PROBLEM REQUIREMENTS -
Reproduce the top of the data verbatim, through and including the line that contains "def D(a): return".
[start]
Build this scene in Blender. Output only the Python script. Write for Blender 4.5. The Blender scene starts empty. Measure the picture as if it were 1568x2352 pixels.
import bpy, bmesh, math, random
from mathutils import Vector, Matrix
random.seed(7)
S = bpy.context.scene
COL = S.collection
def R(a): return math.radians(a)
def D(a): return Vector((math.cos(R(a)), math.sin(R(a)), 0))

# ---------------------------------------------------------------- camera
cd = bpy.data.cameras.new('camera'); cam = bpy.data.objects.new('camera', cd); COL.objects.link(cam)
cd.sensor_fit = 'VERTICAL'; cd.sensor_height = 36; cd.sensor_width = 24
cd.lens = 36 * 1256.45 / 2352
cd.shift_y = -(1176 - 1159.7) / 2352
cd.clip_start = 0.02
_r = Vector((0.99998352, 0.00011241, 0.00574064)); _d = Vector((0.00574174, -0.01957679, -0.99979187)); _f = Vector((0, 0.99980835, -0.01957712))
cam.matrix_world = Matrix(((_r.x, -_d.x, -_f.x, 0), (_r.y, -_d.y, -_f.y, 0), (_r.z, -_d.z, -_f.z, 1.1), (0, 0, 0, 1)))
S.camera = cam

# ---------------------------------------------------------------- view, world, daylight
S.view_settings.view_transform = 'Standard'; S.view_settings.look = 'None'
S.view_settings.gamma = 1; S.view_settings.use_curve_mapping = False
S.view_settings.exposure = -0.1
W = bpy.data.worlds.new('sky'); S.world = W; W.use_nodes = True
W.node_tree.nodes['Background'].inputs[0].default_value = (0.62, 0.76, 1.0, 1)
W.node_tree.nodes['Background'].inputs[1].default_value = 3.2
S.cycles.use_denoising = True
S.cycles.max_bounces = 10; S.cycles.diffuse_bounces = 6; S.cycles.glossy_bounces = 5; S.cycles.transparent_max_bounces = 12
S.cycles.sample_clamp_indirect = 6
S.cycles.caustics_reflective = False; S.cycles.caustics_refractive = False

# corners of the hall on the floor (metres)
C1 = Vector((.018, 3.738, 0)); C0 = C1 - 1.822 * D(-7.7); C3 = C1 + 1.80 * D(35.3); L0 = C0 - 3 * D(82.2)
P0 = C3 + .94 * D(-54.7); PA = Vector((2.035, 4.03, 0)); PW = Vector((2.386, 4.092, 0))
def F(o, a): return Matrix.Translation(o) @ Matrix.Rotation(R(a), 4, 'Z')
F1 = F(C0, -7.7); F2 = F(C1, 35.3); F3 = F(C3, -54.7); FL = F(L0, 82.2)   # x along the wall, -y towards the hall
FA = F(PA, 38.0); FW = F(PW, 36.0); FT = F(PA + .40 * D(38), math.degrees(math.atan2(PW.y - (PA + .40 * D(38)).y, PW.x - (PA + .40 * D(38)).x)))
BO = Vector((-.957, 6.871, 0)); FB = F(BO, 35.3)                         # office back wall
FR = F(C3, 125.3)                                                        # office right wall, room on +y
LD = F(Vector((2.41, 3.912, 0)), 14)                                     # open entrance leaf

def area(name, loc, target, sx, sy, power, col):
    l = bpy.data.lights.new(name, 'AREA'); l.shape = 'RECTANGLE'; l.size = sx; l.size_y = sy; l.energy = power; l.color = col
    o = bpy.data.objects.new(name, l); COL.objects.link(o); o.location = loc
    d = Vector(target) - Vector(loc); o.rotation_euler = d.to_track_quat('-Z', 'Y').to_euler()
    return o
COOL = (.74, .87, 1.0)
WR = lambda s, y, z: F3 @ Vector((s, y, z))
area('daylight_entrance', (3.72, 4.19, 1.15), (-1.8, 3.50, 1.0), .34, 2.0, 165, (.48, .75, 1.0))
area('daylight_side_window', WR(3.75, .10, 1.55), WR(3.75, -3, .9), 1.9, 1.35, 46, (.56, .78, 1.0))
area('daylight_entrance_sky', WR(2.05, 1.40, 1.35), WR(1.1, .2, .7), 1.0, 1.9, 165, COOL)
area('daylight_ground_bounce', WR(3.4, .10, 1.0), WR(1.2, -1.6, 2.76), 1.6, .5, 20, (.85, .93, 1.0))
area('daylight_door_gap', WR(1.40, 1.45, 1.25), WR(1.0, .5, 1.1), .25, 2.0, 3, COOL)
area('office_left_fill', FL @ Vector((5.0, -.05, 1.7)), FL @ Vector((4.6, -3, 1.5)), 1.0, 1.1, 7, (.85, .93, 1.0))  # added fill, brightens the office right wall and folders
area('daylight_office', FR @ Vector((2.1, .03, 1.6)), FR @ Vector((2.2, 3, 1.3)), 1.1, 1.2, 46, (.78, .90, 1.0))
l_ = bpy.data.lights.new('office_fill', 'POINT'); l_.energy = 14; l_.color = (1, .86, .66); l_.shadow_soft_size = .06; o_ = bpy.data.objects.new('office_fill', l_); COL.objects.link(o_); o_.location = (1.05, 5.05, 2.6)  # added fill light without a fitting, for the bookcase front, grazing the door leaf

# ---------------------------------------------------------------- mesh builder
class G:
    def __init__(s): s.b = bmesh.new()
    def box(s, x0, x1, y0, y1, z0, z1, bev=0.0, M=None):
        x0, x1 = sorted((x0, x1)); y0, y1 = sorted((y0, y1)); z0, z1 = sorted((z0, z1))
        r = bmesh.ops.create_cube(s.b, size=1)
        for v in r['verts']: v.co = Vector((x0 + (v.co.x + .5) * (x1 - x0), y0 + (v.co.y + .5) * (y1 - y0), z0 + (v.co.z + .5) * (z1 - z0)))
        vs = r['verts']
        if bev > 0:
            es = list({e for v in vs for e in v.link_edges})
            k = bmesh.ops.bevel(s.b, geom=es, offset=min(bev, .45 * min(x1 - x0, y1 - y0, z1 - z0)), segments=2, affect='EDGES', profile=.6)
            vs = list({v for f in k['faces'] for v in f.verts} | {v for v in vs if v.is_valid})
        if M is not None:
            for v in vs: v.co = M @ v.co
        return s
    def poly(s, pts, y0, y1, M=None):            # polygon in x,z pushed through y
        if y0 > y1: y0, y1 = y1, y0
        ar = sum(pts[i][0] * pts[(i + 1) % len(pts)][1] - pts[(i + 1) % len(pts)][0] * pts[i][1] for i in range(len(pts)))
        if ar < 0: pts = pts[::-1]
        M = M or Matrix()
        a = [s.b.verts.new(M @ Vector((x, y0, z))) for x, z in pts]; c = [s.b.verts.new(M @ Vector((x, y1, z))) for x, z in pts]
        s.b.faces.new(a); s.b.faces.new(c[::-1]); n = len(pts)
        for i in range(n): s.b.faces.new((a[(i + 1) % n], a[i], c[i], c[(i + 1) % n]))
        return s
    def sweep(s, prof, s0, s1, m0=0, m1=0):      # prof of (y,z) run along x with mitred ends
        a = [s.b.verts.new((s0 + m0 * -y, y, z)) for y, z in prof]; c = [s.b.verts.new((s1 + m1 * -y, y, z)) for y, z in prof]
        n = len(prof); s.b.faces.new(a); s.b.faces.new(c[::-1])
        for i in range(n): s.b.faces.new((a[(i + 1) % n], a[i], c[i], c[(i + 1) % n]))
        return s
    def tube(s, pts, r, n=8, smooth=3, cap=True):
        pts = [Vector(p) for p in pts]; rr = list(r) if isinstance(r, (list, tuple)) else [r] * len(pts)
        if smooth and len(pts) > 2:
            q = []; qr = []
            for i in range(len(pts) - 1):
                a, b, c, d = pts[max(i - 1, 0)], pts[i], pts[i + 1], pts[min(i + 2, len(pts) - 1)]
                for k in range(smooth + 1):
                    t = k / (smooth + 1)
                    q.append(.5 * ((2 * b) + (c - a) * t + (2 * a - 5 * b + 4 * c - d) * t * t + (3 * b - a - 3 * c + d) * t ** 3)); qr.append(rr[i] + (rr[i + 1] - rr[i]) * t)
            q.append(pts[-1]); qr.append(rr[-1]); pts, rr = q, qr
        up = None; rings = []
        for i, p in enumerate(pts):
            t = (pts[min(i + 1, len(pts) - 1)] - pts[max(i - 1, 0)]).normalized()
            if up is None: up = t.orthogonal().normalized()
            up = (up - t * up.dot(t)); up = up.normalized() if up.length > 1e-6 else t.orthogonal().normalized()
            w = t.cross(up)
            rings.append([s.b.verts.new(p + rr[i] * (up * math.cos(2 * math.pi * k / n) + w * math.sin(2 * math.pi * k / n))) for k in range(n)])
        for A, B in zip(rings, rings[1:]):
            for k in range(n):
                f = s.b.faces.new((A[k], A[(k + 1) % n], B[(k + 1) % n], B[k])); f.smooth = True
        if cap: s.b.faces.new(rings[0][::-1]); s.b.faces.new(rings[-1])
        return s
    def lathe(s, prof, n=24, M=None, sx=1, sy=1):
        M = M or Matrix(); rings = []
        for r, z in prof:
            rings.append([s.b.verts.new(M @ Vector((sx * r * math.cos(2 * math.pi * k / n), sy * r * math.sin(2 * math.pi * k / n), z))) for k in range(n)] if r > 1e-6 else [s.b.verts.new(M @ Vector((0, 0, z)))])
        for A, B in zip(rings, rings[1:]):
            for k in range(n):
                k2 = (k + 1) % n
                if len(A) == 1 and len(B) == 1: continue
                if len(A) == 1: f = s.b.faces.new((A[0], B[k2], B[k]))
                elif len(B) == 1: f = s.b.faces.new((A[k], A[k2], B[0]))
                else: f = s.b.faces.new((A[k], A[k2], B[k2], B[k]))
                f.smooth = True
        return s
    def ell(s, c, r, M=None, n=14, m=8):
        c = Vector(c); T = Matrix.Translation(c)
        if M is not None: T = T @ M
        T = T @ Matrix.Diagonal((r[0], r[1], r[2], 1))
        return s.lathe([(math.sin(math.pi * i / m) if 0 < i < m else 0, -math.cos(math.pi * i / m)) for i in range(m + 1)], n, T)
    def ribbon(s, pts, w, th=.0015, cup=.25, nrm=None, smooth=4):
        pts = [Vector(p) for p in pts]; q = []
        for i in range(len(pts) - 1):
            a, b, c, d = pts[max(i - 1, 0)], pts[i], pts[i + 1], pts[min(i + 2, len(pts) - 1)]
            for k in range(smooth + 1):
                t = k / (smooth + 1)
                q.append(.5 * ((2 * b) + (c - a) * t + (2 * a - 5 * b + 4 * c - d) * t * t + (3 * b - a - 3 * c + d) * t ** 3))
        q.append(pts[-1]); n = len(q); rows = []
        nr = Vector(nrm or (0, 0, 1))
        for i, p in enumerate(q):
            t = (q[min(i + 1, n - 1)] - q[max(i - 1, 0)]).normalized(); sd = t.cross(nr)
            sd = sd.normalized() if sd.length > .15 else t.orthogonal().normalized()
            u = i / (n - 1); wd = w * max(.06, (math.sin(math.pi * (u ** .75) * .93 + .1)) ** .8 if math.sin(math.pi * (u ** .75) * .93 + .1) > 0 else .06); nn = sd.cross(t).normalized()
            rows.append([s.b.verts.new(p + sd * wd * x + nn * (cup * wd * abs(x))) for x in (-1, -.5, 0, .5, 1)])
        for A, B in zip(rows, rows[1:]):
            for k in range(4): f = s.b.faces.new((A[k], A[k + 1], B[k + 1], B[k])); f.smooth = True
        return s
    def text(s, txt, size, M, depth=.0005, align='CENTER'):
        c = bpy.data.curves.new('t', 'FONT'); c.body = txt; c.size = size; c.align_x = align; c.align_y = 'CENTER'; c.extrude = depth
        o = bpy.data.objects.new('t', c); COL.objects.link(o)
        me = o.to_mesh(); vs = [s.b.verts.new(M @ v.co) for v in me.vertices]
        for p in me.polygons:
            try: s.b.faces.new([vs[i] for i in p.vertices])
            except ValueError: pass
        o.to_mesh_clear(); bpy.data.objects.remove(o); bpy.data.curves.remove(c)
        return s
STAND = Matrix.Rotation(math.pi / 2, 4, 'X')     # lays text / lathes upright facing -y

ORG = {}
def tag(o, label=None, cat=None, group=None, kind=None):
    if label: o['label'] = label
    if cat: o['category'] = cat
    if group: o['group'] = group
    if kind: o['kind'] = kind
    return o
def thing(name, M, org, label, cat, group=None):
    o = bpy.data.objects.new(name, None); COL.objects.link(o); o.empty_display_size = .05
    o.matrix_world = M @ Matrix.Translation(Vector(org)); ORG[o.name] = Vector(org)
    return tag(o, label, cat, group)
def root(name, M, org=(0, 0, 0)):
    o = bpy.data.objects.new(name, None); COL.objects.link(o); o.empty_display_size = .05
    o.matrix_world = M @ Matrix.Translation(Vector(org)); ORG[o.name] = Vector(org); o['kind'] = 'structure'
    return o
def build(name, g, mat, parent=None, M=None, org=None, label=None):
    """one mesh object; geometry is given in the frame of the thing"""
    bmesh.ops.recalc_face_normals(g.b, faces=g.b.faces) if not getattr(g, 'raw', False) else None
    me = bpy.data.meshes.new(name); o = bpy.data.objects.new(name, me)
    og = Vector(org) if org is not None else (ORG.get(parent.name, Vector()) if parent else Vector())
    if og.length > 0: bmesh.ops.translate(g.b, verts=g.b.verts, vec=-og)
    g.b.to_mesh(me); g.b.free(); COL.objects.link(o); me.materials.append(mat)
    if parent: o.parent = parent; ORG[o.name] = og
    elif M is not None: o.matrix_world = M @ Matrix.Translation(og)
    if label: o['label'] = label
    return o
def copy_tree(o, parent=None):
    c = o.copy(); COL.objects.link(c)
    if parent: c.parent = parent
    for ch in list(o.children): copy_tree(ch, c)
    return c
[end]
RESPONSE TO THE TASK -
Build this scene in Blender. Output only the Python script. Write for Blender 4.5. The Blender scene starts empty. Measure the picture as if it were 1568x2352 pixels.
import bpy, bmesh, math, random
from mathutils import Vector, Matrix
random.seed(7)
S = bpy.context.scene
COL = S.collection
def R(a): return math.radians(a)
def D(a): return Vector((math.cos(R(a)), math.sin(R(a)), 0))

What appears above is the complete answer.